3D scene scripts:
- - -

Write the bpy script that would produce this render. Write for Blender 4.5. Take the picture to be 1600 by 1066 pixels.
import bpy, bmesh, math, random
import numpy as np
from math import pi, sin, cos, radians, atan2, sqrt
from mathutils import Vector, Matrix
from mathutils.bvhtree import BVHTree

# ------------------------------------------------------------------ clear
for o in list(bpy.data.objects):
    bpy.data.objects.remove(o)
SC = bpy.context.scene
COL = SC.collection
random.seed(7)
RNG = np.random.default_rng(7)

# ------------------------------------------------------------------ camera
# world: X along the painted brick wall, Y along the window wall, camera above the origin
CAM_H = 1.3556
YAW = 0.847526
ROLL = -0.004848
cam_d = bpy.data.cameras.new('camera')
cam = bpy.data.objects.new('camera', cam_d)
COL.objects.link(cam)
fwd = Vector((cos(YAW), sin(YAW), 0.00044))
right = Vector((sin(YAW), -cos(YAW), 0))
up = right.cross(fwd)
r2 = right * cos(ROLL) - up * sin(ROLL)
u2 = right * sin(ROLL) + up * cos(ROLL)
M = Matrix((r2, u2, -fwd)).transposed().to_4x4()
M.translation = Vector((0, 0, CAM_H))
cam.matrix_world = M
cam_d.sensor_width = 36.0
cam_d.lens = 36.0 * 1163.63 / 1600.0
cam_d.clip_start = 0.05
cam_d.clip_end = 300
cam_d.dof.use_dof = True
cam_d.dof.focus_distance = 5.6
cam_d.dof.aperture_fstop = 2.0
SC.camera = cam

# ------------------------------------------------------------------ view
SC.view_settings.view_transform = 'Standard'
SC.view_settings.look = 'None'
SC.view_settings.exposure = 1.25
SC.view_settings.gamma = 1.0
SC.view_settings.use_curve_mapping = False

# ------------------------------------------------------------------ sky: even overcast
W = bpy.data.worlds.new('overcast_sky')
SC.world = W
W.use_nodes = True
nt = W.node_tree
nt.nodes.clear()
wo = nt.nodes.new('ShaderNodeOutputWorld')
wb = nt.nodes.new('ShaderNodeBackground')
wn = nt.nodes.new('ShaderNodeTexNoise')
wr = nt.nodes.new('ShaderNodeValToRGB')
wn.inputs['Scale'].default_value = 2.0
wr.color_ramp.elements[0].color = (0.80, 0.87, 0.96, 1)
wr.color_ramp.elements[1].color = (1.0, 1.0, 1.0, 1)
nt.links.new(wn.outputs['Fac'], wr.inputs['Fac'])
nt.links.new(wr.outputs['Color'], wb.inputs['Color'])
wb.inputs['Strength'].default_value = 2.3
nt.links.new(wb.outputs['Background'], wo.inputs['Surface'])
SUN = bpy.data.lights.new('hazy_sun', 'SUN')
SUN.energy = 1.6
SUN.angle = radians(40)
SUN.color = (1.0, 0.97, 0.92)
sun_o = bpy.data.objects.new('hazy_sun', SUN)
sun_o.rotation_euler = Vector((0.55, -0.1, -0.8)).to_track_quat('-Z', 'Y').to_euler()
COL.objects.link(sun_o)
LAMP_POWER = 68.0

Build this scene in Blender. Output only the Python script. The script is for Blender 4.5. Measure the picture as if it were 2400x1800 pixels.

- - -

### Exercise requirements
Return, word for word, every line from the top of the entries down to the line that holds "from mathutils.bvhtree import BVHTree", both included.

### Correct output
Write the bpy script that would produce this render. Write for Blender 4.5. Take the picture to be 1600 by 1066 pixels.
import bpy, bmesh, math, random
import numpy as np
from math import pi, sin, cos, radians, atan2, sqrt
from mathutils import Vector, Matrix
from mathutils.bvhtree import BVHTree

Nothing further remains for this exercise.